Angela Owusu Ansah: I serve as Provost at Ashesi University, and like Sena I dabble in different projects — and once in a while I guest lecture in research courses.

Interview with Ashesi clients, William Ohene Annoh (top left), Sena Agbodjah Agyepong (top right), and Angela Owusu Ansah (lower)
IBD Interviewer: What was the project that you asked IBD to help you with this year?

Sena Agbodjah Agyepong: We asked the IBD program to partner with us on an Executive Education program to add on to Ashesi offerings on the continent.  The objective of the Executive Education program is rooted in our mission to train entrepreneurial leaders for the continent. We realized an Executive Education program would be beneficial to our mission as an institution and will respond to requests by people in industry and organizations to support training staff.  In that way we are making an impact and achieving our mission in multiple areas, with this one solution.  We had two major aspects that we needed to validate: one was the market sizing, and the other was a financial model.

William Ohene Annoh: We collaborated with the IBD team because we’ve been doing these collaborations for a while, and it was a good way for us to get a second perspective on the feasibility of this program and further validate our idea.

Angela Owusu Ansah: As Sena mentioned, our mission encourages us to produce individuals who will transform the continent, but we’re an undergraduate program and so our graduates are at entry level.  The impact (of our work) is felt within their cubicles and space but doesn’t expand fast enough or broad enough. By moving into the graduate or executive education space, we are tasking ourselves to work with the CEOs and management level leadership. We feel this will help us leapfrog in the process, and this would help us impact many individuals in many spaces.

'21 IBD Team Ashesi
’21 IBD Team Ashesi
IBD Interviewer: How was it working with the team over the last three months?  Was it a good experience?

Sena Agbodjah Agyepong: The IBD team added value to what we were working on. The team was very responsive to feedback, listening and checking in to be sure that what they were doing actually resonated with us and that they were addressing our concerns.  I liked the diversity of the team; there were different strengths, expertise, and competencies to help achieve the objective.

William Ohene Annoh: It was a great experience working with IBD students because we had done an initial pilot of the Executive Education Program and it was nice to hear them confirm some of these thoughts and give us a few more ideas on how to actually implement it. They had a few conversations with executive education professionals outside the continent, and it was nice to hear those different perspectives too.
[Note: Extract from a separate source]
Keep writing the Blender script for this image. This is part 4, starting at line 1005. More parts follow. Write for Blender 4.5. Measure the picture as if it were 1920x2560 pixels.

They gave us different deliverables for market research and financial projections, and because of how receptive they were towards the feedback, we went through a number of iterations.

IBD Interviewer:  Did you feel comfortable with the recommendations that the IBD team gave you during their final presentation?

William Ohene Annoh: Executive Education is part of the University’s strategic plan for 2030 and we had some initial ideas regarding revenue and other financial projections.  The IBD team worked with us to validate and refine the financial model ,bringing us closer to actually implementing the project.  It was just helpful to see them scope it out and give us an actual plan on how to go to market with it, how to reach out to participants, or what the market space looks like, etc.

IBD Interviewer:  Do you think that’s something that you’ll be able to utilize in the near future?

William Ohene Annoh:  Going through this process with the IBD team has given us some information on how best to run our first class and how best to work on marketing subsequent programs, etc.  They designed a template for financial projections, and we can use this as a guide to see the revenue numbers for different structures of the program.

IBD Interviewer:  Do you foresee that we’ll have the opportunity to work with you all again?

Angela Owusu Ansah: I mean certainly.  Different teams bring different perspectives, certain resources that we would not have access to, etc.  I think working with an IBD team brings a more comprehensive view on what we’re doing.  I think no matter what, it is very valuable for any new idea to try and reach out to the IBD.